At first I was but a silent observer amongst a lot of gladiators. Here was a set of dominators watching a newcomer who also had dared to try to reach the top, and had the good sense to court their coöperation. To most of them real estate was a closed book. They had looked upon it as what might be called a frozen commodity, while they had dealt in liquid assets. They were anxious to see whether this novice could capitalize real estate equities. Stories of the successes that I had had in real estate had been told and exaggerated until, even to these big money-makers, they seemed attractive. Each one prided himself that his joining the other eminent leaders in this enterprise increased its chances of success. The fact that the stock was selling at double its issue price within three months showed that the public was ready to discount the possibilities. They bought me on my past performances. To them I was just a new machine which must demonstrate its capacity. I simply had to make good, or be displaced.

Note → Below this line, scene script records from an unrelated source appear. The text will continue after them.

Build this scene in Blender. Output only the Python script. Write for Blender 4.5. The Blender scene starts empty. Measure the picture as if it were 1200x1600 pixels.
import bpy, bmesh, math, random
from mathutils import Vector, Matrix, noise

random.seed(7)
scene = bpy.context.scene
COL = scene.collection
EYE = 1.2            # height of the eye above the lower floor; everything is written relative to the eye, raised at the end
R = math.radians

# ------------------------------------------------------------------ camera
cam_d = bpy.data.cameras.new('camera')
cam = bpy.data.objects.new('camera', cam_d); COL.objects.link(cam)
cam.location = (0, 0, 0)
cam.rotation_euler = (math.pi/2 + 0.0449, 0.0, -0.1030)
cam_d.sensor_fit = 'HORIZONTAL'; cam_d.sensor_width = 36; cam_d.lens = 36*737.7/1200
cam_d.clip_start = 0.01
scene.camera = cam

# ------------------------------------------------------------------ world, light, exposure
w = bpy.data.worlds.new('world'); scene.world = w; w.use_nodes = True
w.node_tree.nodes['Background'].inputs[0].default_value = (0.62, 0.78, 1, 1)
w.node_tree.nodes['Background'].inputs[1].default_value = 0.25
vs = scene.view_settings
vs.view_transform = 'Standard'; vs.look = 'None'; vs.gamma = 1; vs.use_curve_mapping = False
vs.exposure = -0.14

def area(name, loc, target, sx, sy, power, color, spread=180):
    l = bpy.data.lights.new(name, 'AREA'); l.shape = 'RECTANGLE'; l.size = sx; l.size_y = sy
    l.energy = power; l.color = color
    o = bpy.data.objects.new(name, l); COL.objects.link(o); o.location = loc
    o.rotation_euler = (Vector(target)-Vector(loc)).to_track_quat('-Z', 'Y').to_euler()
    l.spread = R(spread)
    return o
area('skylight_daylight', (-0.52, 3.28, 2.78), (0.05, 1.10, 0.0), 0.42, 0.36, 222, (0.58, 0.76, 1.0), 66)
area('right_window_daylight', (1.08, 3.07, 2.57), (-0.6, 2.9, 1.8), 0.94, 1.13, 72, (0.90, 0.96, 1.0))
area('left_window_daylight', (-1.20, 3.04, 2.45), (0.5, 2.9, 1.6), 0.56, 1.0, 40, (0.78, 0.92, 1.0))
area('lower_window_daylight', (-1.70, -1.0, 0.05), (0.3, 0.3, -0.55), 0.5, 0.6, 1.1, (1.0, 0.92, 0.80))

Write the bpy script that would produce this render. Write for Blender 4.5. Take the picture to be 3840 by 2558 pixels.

My position as president of this company involved me in a series of financial encounters with the biggest men in Wall Street, encounters that are worth describing because they illustrate the methods by which the great fortunes of the greatest period of expansion in American finance were made. I have not heard of any man who had intimate business relations with the financial giants of that period, who has described, from his own experience, the intrigues and passions, the personalities and methods, of those men who dominated the financial structure of America. My experiences with them were not connected with their biggest deals, but they were thoroughly representative of all their operations—and, as such, I feel they are of historical interest and especially so as they are exceptional revelations of a type of exceptional men whose business activities have influenced the great development of American Commerce. I might almost entitle this chapter: “How Big Financial Deals Are Made.” It is a very human story—full, I mean, of human nature, with its foibles of ambition, jealousy, hatred, pride, and cunning.

When, as president of my Board of Directors, I sat at the head of the table at our meetings, and looked down either side of the table, my eyes fell upon at least half a dozen of the greatest financial giants of the day—men who, as heads of enormous and often clashing interests, represented nearly every element in the epic struggle for the financial supremacy of America—that savage struggle which the public at large sensed but vaguely, and which it saw clearly only at the great moments of climax, as when the veil was lifted by the famous life insurance investigation, and later by the Pujo investigation. About this board were six representative financiers. These men were as diverse in their appearance and character and their methods as the interests they personified. The battle between the banks on the one hand and the trust companies on the other, was represented by James Stillman and Frederic P. Olcott. Stillman, as became the champion of the older type of institutions, the banks, was a perfect example of the well-built man of the world, sartorially correct, soft spoken, with a tendency toward cynical humour, and with a tongue capable of devastating sarcasms, while Olcott, as became the representative of the more recent competitors in the general banking business, the trust companies, was a type of the rough-and-ready, physically powerful, hard-spoken, tumultuous fighter. There was nothing conciliatory in his make-up. He rather enjoyed wrangling with his competitors, and prided himself on never having become money-mad, and looked commiseratingly on those who had. He was more interested in this financial struggle as a test of intellectual prowess, but wanted to remain an amateur gladiator rather than to become a professional wealth accumulator. Olcott’s burly figure, carelessly clad, surmounted by a huge, bucket-like head, adorned with unbelievably big and protruding ears, and illuminated with eyes that could glare terrifyingly, was in striking contrast with Stillman’s smooth-buttoned figure, his keen, distinguished face, and eyes that menaced by their subtlety and gleam of concentrated will, but whose whole manner betokened a measured, studied self-restraint.